* DIRECTIVE:
Write out the complete material exactly as it stands.

* INFORMATION PROVIDED:
--- START ---
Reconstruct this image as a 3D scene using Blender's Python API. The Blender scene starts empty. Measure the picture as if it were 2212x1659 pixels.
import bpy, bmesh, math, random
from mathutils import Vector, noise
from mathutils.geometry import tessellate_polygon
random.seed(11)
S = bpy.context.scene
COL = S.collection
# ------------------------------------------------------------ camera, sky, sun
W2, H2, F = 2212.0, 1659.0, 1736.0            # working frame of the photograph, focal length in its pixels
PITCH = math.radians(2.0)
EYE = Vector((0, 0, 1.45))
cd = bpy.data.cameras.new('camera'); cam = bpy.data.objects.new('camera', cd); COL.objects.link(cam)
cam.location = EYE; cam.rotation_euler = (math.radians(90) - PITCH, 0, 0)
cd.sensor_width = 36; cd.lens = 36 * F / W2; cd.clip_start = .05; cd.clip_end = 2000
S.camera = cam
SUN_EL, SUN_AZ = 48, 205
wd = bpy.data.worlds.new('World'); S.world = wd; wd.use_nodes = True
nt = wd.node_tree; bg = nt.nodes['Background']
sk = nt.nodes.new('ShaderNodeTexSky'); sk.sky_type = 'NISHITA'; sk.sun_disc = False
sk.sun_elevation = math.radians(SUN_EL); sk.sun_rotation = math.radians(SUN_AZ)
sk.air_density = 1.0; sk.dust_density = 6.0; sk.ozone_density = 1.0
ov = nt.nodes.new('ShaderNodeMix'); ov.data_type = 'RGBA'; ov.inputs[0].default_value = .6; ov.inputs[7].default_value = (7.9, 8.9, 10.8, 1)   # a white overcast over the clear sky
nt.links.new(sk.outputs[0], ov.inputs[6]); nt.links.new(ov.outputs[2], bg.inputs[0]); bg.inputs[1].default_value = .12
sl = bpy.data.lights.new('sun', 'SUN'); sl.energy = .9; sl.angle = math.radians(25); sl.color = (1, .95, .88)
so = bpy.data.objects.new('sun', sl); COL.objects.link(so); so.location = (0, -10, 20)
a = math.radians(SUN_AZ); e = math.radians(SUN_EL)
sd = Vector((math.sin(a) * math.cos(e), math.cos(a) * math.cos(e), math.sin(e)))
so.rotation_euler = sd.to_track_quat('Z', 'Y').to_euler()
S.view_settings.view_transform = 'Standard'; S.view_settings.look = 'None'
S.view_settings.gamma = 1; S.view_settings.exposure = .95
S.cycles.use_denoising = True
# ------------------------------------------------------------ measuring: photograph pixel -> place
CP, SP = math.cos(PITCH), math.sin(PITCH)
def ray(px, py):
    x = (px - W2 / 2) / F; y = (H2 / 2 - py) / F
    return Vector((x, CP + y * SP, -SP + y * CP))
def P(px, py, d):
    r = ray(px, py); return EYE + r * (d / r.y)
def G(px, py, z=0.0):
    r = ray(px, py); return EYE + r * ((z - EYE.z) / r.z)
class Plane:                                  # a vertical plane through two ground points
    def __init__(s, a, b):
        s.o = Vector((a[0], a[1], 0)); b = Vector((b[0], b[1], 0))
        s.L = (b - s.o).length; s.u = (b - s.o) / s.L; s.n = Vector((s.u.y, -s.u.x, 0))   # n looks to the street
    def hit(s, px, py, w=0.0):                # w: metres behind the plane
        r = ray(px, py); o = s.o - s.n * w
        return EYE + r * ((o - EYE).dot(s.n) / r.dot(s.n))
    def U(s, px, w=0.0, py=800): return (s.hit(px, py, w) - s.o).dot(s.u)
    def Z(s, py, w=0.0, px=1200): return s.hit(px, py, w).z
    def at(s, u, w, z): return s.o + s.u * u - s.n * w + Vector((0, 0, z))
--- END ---
* RESULT:
Reconstruct this image as a 3D scene using Blender's Python API. The Blender scene starts empty. Measure the picture as if it were 2212x1659 pixels.
import bpy, bmesh, math, random
from mathutils import Vector, noise
from mathutils.geometry import tessellate_polygon
random.seed(11)
S = bpy.context.scene
COL = S.collection
# ------------------------------------------------------------ camera, sky, sun
W2, H2, F = 2212.0, 1659.0, 1736.0            # working frame of the photograph, focal length in its pixels
PITCH = math.radians(2.0)
EYE = Vector((0, 0, 1.45))
cd = bpy.data.cameras.new('camera'); cam = bpy.data.objects.new('camera', cd); COL.objects.link(cam)
cam.location = EYE; cam.rotation_euler = (math.radians(90) - PITCH, 0, 0)
cd.sensor_width = 36; cd.lens = 36 * F / W2; cd.clip_start = .05; cd.clip_end = 2000
S.camera = cam
SUN_EL, SUN_AZ = 48, 205
wd = bpy.data.worlds.new('World'); S.world = wd; wd.use_nodes = True
nt = wd.node_tree; bg = nt.nodes['Background']
sk = nt.nodes.new('ShaderNodeTexSky'); sk.sky_type = 'NISHITA'; sk.sun_disc = False
sk.sun_elevation = math.radians(SUN_EL); sk.sun_rotation = math.radians(SUN_AZ)
sk.air_density = 1.0; sk.dust_density = 6.0; sk.ozone_density = 1.0
ov = nt.nodes.new('ShaderNodeMix'); ov.data_type = 'RGBA'; ov.inputs[0].default_value = .6; ov.inputs[7].default_value = (7.9, 8.9, 10.8, 1)   # a white overcast over the clear sky
nt.links.new(sk.outputs[0], ov.inputs[6]); nt.links.new(ov.outputs[2], bg.inputs[0]); bg.inputs[1].default_value = .12
sl = bpy.data.lights.new('sun', 'SUN'); sl.energy = .9; sl.angle = math.radians(25); sl.color = (1, .95, .88)
so = bpy.data.objects.new('sun', sl); COL.objects.link(so); so.location = (0, -10, 20)
a = math.radians(SUN_AZ); e = math.radians(SUN_EL)
sd = Vector((math.sin(a) * math.cos(e), math.cos(a) * math.cos(e), math.sin(e)))
so.rotation_euler = sd.to_track_quat('Z', 'Y').to_euler()
S.view_settings.view_transform = 'Standard'; S.view_settings.look = 'None'
S.view_settings.gamma = 1; S.view_settings.exposure = .95
S.cycles.use_denoising = True
# ------------------------------------------------------------ measuring: photograph pixel -> place
CP, SP = math.cos(PITCH), math.sin(PITCH)
def ray(px, py):
    x = (px - W2 / 2) / F; y = (H2 / 2 - py) / F
    return Vector((x, CP + y * SP, -SP + y * CP))
def P(px, py, d):
    r = ray(px, py); return EYE + r * (d / r.y)
def G(px, py, z=0.0):
    r = ray(px, py); return EYE + r * ((z - EYE.z) / r.z)
class Plane:                                  # a vertical plane through two ground points
    def __init__(s, a, b):
        s.o = Vector((a[0], a[1], 0)); b = Vector((b[0], b[1], 0))
        s.L = (b - s.o).length; s.u = (b - s.o) / s.L; s.n = Vector((s.u.y, -s.u.x, 0))   # n looks to the street
    def hit(s, px, py, w=0.0):                # w: metres behind the plane
        r = ray(px, py); o = s.o - s.n * w
        return EYE + r * ((o - EYE).dot(s.n) / r.dot(s.n))
    def U(s, px, w=0.0, py=800): return (s.hit(px, py, w) - s.o).dot(s.u)
    def Z(s, py, w=0.0, px=1200): return s.hit(px, py, w).z
    def at(s, u, w, z): return s.o + s.u * u - s.n * w + Vector((0, 0, z))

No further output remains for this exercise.